O resultado está aí, uma cidade desfigurada, irremediavelmente desfigurada que não mais pertence aos sanjoanenses da tradição. O sanjoanense de hoje, dono da cidade, veio de outros lugares, sabe pouco sobre a terra, acredita que nas escadarias do Teatro Municipal há pedras centenárias, jura que a Rua Santo Antônio foi calçada com pé-de-moleque a mando, quem sabe, de Tomé Portes, afirma que a casa do Seu Adenor Simões é antiqüíssima.
Restou o patrimônio público, sobrevivente heróico da onda de devastação. Este está seguro, embora descuidado em algumas épocas.

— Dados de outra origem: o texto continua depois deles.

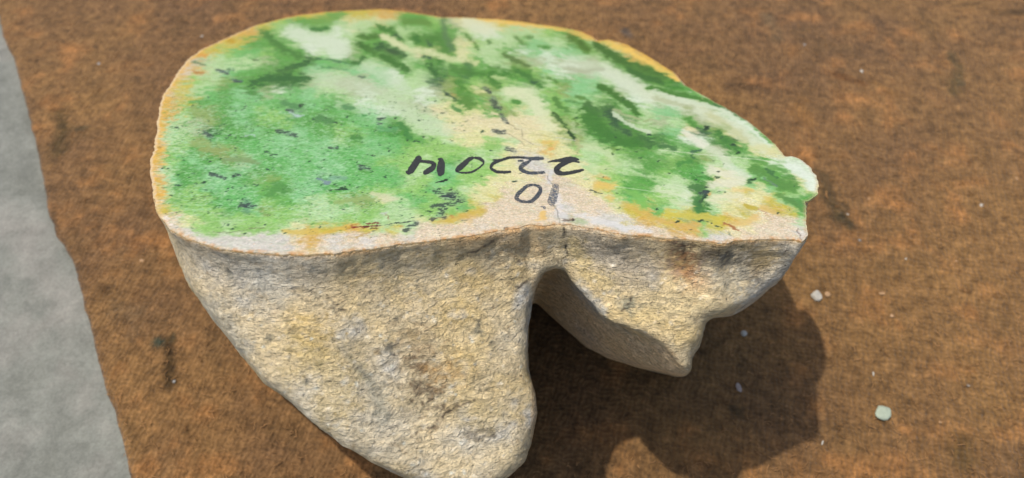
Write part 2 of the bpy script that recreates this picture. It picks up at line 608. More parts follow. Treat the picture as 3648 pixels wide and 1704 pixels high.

Ninguém demolirá a ponte da Cadeia ou a do Rosário; não aparecerá mais um vigário que queria desmanchar a bela igreja de São Francisco; ninguém revestirá a Prefeitura com pastilhas, para que ela dispense a pintura de vez em quando, não se destruirá o Museu Regional, para aumentar o estacionamento do Largo Tamandaré. Imaginamos até que os prefeitos e vereadores deveriam assessorar-se de um conselho municipal do patrimônio histórico, composto de artistas, professores, arquitetos, engenheiros civis, historiadores e outros entendidos que lhes desse pareceres sábios, úteis e orientadores, não somente para cuidar da preservação do pouco que restou, mas também para não permitir que se continue a construir o horror. Se cuidarmos bem do patrimônio histórico de São João del-Rei, como o alemão cuida de sua igreja, ainda pegaremos algum visitante desgarrado que tenha ido fazer turismo em Tiradentes. Será um grande negócio!